1926: The Watershed of Class History

Celebrate 1926? It was a defeat arising from a betrayal. Celebrate what? Only the parting of the ways for the labour movement. Here it was above all the General Strike that was a decisive test for the workers’ movement. Before then, with all its faults, there was a working class movement. Afterwards it disintegrated, and the name was taken over by class enemies… It was not the General Strike which caused this to happen, but it marked the process by which it happened here. It was a watershed of our class history. There were many currents within the working class movement. Not all went into the major sea of parliamentary reformism. But those that did were channelled off into minor streams.

We neglect at our peril the old syndicalist traditions which existed within the British working class movement before 1926. This is why, in ‘Black Flag’ we have always accentuated the need to discover our old traditions and history. To the extent socialism was a working-class movement, it was libertarian – just as in other countries. It was the canalisation of socialism by the middle-classes into planned [caus?]es that caused libertarian socialism to become a backwater explored only by sectarians.

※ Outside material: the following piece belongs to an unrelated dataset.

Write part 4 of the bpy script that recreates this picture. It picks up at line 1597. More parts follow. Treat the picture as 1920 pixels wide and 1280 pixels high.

During the First World War the working-class had rejected the bureaucratic top-heavy and reformist trade union leadership which had compromised itself with the State. The shop stewards’ movement had developed as a decentralising shop-floor corrective. In effect, there was one vertical movement (controlled from above downwards) and one horizontal movement cutting across it (controlled from the shop floor). This existed formally in many other countries: to ensure the ‘vertical’ movement was triumphant the full force of the State was used against the workers to whatever extent was necessary. Ever since the one gauge of democracy has been – not the extent to which society is managed by those who make it up – but the extent to which repression had to be used against the people to make them accept the fact of rule from above.

The difference between ‘vertical’ and ‘horizontal’ unionism was informal in this country; but it existed nevertheless. The TUC managed, after 1926, to break with the last vestiges of syndicalism and of independent action. More than ever they leaned to parliamentary participation in seeking to gain the struggles they could not gain by industrial action. The establishment had a bad fright in 1926 – it took them a long time to get over it – but the TUC General Council was even more frightened than they of the possibilities which the conflict had evoked. This is what made them lean more heavily on the Labour Party, which had been infiltrated and conquered by the middle class intellectual authoritarianism of the Fabians.

The influence of the Communist Party was from the first a treason to the whole conception of the working class movement. It made ‘revolution’ synonymous with State dictatorship. It tried to impose its own authority – not succeeding in Britain, it subordinated the struggle in 1926 to the leadership of the TUC General Council and thereafter to parliamentary socialism. It diverted all struggle into what were presumed to be ‘Left’ causes but were all concerned with the defence of the Russian dictatorship.

When the working class movement became Statist it ceased to be working class. It was pushed into defensive positions in the thirties – the fear of fascism, the struggle against sub-standard housing, the battle against unemployment. These were the battles of the ‘Old Left’ – succeeded by the ‘New Left’, still with Statist ideas, always with the fallback of supporting the Labour Party, still supporting dictatorial movement abroad, still wanting to subordinate the working class to an intellectual middle-class leadership – now a student one.

It plays on the fear of fascism when only its ghost appears; it struggles to get into sub-standard housing, by squatting rather than get out of it; and on the subject of unemployment it is divided between those who want the ‘right to work’ and those who want the right ‘never to work again’!

One looks with amazement at all that is left of the conception of the movement fifty years after 1926. What has it to do with us?, we ask. The workers ask it too. What has it to do with the class struggle or with social liberation? It deals in State reforms, in liberal measures, in State participation, in national liberation, in support for tyranny everywhere provided its labelled ‘Left’ by Moscow. But of the elements of democracy and socialism, not even to speak of syndicalism or anarchism, not a trace – but one.

It still pays lip service to workers control from time to time, and next year it is proposed that this will become ‘law’… the Old and the New Left will be at one in the Labour Party scheme for ‘management participation’. You want workers’ control? You shall have it… we shall simply give the name to something utterly different. Just as in Russia where the name ‘soviets’ implying something democratic and socialist – has been taken by the State and given to something utterly and completely in contrast! Just as in Germany where the name of socialism and of ‘folk’ – the people – was given to something utterly different to socialism and opposed to the people!

So it will be here. The name of the cause that cannot be eradicated will be taken as a label for its opposite. That is the very stuff of State oppression.

In fifty years not only have we gained nothing, we have lost everything, so far as aspirations to freedom are concerned The material benefits consequent upon the efforts of civilisation as a whole – lauded as being due to the State in totalitarian countries or to the Chancellor in power for the time being in parliamentary ones – mean that, inevitably, our living conditions have improved. But as for getting the whole benefits for ourselves we have taken many paces back.

We have not lost our traditions though the Statists would rewrite history. But we need beginnings too.